Legislators may give students a reprieve on exit test

Posted: Wednesday, February 28, 2001

JUNEAU (AP) -- Alaska students will probably get at least a partial reprieve from the requirement they pass a reading, writing and math test to receive a diploma starting in 2002.

Although Republican majority lawmakers are showing no interest in Gov. Tony Knowles' plan to delay the graduation requirement until 2006, several Republicans are floating ideas of their own that would give students more time to master the test material.

When sophomores took the test for the first time last spring, about two-thirds failed the math section. The results have led to fears of large numbers of students not graduating in 2002.

Sen. Loren Leman, R-Anchorage, said he plans to introduce a bill that would delay the test as a graduation requirement until 2004. Students in the meantime would still take the test, and if they passed sections of it, that would be noted on their transcripts or diploma.

A proposal by Sen. Jerry Ward, R-Anchorage, wouldn't require the exam for graduation, but students who passed it would receive an endorsement on their diplomas for each subject area they passed. Those who didn't pass would have the Alaska flag symbol placed on their diploma.

Sen. Lyda Green, R-Mat-Su, has proposed letting students who fail the test graduate as long as they have at least a C average, a 95 percent attendance rate and teachers' and principals' recommendations. She also suggested, starting in 2004, putting different levels of endorsement on students' diploma, depending on their level of academic mastery.

And Rep. Con Bunde, R-Anchorage, said the House will probably come up with its own exit exam legislation early next month.

''I think it's probably safe to say at this point the math test will be off the table,'' said Bunde, who is chairman of the House Special Committee on Education. He expects the Department of Education and Early Development will redraft that section of the test.

''The questions will be then, 'When will the reading and writing portions be required to get a diploma?''' Bunde said. ''I don't think we have a consensus yet on whether that should be 2002 or 2003, but I think there's a pretty firm consensus that 2006 is off the table.''

What will emerge at the end of the session is still unclear. None of the proposals, except for Ward's, is even in bill form yet.

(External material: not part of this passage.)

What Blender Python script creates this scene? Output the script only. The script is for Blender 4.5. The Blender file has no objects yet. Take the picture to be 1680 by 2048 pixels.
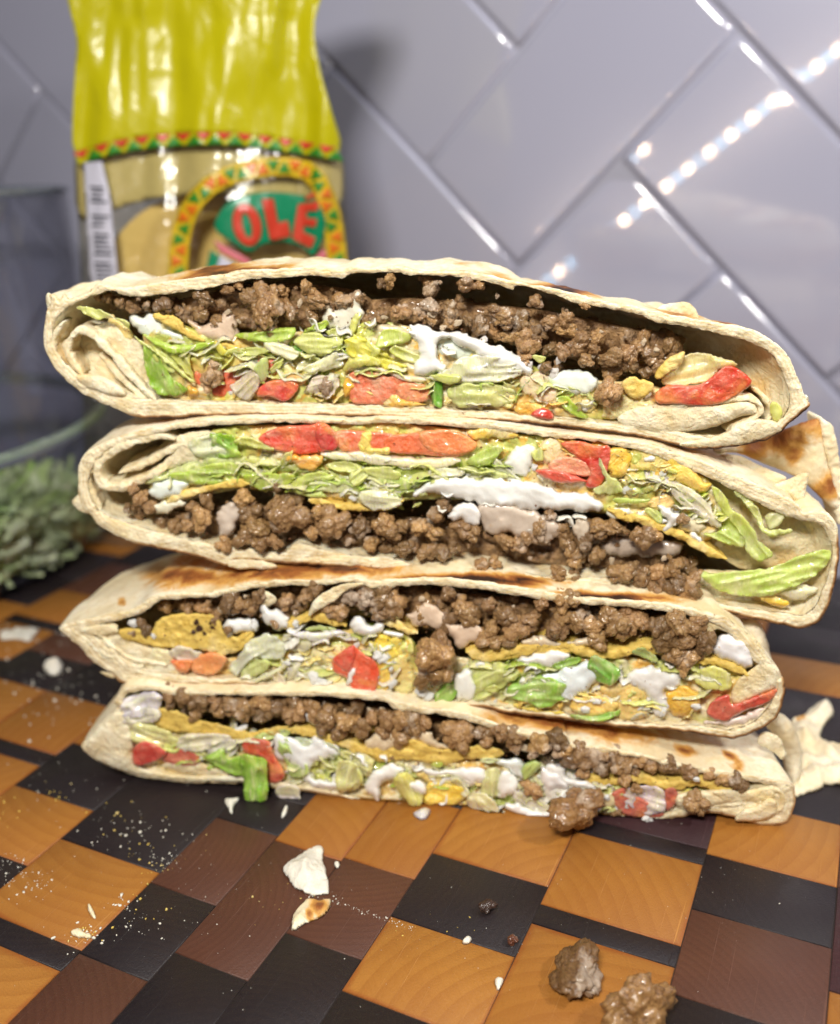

''The thing is still a fruit basket upset at this point,'' Bunde said. ''I don't purport to have all the answers on this, and we'll be looking for the wisdom of all members.''

Carl Rose, chairman of the Association of Alaska School Boards, said school boards believe the solution lies in a combination of the three Senate proposals.

The association prefers a two-year delay to Knowles and the State Board of Education's proposed four-year delay.

''We think going to 2006 may relieve too much pressure,'' Rose said.

Among other benefits, a two-year delay would provide time for schools to make sure they've given students an opportunity to master the test material and give the department time to make sure the test is valid and to decide how students with disabilities should be tested, Rose said.

Harry Gamble, a spokesman for the Department of Education and Early Development, said the department still backs a four-year delay in the exit exam.

''There's a lot of work that remains to be done before the exam is the best it can be,'' Gamble said.

Rose and a number of lawmakers believe the department will need to change the math test to provide more emphasis on arithmetic and less emphasis on algebra and geometry.

Some have complained it goes beyond the minimum requirement students should meet to graduate because it tests algebra and geometry, although others say those subjects are necessary for students to compete in the modern job market.

Legislators have expressed concern that some schools don't even teach algebra and geometry. That led Green to propose requiring school districts to provide a list of all the classes they offer and who teaches them.

Rose of the School Boards Association said some very small schools do struggle to offer those classes because they may have just one teacher for all subjects and that teacher may not have a math background.